▼

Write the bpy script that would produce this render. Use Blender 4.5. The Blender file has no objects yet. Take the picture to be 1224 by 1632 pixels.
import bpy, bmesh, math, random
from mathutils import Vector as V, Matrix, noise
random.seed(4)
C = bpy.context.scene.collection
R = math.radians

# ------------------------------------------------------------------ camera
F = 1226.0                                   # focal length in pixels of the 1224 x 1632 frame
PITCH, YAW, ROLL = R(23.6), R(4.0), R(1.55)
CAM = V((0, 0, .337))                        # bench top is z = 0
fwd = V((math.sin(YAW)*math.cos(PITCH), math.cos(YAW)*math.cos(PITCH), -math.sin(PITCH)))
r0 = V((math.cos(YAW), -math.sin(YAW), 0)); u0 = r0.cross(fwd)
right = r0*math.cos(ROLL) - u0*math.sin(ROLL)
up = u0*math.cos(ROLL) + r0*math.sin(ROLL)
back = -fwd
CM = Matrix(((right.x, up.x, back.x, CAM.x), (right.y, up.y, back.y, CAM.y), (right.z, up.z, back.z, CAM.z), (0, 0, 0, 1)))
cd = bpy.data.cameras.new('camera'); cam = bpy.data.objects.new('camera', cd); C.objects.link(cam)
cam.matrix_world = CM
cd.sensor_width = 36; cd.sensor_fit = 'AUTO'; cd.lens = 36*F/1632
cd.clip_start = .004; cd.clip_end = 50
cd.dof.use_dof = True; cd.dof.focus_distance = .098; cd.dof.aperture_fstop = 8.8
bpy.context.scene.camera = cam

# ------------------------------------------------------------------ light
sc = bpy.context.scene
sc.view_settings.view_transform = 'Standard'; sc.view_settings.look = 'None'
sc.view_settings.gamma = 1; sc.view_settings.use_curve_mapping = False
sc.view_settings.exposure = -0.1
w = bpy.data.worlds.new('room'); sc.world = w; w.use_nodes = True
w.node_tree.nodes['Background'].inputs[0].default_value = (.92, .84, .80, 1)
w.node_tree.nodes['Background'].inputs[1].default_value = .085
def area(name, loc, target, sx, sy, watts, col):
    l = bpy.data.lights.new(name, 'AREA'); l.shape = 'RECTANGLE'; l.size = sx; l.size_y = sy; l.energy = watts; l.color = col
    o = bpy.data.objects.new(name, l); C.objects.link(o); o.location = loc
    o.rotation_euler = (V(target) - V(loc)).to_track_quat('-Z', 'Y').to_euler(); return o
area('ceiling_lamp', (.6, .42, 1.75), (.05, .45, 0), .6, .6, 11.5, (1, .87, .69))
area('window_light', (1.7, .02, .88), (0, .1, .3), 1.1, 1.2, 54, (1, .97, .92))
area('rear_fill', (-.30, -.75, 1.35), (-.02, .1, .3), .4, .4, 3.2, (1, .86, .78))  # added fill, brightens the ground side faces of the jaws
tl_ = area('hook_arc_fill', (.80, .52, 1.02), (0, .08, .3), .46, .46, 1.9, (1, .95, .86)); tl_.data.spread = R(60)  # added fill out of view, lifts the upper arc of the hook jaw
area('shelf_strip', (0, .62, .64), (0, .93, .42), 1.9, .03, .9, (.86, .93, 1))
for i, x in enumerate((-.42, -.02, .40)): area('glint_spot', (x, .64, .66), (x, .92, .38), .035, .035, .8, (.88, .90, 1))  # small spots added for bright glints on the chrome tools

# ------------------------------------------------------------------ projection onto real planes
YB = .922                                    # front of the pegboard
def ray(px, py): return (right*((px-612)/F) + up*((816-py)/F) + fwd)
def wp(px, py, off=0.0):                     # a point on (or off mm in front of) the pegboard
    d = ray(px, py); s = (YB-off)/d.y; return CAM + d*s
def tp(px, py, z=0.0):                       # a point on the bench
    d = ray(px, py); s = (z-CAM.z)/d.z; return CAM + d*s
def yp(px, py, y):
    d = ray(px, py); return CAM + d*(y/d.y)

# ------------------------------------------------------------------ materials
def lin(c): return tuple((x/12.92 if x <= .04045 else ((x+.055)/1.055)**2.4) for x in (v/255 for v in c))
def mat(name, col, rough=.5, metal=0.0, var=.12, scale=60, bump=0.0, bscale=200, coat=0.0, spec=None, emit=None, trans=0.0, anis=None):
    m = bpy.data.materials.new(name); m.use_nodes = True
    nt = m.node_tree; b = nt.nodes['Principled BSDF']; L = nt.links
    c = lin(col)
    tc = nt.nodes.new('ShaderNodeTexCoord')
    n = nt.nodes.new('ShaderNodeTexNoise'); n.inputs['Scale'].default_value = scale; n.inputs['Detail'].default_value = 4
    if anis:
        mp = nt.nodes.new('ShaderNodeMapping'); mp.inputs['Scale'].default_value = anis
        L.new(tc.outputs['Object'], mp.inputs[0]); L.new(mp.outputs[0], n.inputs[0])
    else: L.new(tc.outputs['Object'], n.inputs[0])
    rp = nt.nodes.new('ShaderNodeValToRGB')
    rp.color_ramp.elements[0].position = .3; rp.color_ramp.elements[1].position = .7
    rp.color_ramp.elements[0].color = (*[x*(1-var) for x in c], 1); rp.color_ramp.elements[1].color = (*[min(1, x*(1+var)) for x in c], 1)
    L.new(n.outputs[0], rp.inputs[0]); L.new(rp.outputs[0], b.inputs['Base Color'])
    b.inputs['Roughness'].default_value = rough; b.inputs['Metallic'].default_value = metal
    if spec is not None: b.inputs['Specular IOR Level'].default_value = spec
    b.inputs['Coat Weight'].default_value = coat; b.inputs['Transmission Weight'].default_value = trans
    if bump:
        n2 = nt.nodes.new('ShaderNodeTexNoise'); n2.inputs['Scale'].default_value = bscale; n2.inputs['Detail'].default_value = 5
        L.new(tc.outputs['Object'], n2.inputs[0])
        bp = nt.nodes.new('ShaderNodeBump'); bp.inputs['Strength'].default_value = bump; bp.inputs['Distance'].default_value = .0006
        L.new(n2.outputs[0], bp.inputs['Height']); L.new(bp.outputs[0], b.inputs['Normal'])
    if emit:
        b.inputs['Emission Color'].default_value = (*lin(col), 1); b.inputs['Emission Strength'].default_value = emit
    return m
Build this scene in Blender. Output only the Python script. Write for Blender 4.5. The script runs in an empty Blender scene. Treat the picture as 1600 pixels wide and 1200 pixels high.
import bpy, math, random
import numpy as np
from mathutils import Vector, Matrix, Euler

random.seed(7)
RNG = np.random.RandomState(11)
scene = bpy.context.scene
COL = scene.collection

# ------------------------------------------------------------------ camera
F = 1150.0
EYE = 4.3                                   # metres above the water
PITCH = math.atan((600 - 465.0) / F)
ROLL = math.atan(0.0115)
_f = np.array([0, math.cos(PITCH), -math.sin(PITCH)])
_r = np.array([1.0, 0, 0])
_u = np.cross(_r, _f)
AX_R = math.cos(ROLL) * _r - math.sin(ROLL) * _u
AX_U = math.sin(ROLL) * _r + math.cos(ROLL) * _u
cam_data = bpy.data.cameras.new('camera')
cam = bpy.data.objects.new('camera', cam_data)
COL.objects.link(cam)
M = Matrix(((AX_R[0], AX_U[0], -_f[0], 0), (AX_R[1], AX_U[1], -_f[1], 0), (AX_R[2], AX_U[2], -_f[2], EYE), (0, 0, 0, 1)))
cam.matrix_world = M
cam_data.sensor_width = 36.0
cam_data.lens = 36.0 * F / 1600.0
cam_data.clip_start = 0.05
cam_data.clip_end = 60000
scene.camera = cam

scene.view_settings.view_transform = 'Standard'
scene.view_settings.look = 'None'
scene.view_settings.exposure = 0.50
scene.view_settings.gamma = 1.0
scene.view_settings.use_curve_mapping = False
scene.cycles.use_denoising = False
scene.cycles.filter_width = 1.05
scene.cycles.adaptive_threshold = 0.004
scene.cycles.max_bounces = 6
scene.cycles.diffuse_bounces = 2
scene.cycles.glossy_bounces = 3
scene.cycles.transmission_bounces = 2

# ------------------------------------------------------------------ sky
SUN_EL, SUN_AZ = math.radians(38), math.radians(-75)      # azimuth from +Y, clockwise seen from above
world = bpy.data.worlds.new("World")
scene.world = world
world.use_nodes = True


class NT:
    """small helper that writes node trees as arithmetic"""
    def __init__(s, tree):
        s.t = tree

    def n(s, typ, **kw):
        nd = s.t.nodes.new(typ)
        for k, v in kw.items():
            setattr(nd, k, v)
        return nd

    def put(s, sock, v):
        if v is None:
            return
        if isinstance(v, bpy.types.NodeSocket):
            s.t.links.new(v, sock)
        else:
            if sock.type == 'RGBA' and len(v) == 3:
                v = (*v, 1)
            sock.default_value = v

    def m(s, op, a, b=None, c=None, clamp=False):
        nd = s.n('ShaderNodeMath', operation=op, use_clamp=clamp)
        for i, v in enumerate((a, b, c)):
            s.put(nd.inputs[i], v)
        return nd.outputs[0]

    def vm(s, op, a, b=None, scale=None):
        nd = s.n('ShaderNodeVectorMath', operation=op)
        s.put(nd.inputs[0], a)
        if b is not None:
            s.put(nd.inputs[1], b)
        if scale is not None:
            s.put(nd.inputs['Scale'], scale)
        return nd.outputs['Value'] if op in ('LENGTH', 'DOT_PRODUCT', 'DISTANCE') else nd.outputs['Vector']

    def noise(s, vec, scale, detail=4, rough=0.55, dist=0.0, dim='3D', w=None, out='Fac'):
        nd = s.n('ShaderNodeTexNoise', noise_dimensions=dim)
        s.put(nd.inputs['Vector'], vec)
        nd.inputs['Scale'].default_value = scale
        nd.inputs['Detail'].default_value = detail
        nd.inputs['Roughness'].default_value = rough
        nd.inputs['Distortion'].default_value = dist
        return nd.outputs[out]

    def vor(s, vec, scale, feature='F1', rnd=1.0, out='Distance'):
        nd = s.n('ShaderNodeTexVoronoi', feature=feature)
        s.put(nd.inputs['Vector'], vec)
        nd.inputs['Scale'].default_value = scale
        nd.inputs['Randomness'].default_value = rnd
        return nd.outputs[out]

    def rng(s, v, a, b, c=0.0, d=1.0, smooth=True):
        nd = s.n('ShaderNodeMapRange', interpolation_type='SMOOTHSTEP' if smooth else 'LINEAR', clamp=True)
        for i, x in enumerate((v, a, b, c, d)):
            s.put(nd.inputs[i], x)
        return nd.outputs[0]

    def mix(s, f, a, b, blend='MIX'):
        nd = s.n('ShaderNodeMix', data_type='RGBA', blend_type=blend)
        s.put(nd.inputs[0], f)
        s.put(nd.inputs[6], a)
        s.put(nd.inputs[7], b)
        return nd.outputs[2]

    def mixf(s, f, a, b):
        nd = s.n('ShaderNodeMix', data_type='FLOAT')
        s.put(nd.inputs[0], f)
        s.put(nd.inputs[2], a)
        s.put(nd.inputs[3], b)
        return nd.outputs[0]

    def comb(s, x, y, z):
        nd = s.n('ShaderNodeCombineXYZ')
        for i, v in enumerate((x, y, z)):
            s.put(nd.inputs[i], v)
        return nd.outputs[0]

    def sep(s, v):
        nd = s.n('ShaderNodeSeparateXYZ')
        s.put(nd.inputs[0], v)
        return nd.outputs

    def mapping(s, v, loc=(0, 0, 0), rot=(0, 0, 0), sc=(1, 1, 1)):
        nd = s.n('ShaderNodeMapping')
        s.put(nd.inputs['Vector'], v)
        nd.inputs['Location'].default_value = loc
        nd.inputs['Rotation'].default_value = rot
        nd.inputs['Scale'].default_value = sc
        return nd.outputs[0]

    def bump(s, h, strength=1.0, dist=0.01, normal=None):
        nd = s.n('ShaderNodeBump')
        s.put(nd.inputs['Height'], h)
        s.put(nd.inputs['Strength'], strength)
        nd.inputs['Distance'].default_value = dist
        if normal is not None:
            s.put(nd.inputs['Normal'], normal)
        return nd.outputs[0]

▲

▸ **WHAT IS ASKED**: Only the lines from the beginning of the material to the line containing "R = math.radians" should be echoed, verbatim and in full.

▸ **FINISHED TASK**:
Write the bpy script that would produce this render. Use Blender 4.5. The Blender file has no objects yet. Take the picture to be 1224 by 1632 pixels.
import bpy, bmesh, math, random
from mathutils import Vector as V, Matrix, noise
random.seed(4)
C = bpy.context.scene.collection
R = math.radians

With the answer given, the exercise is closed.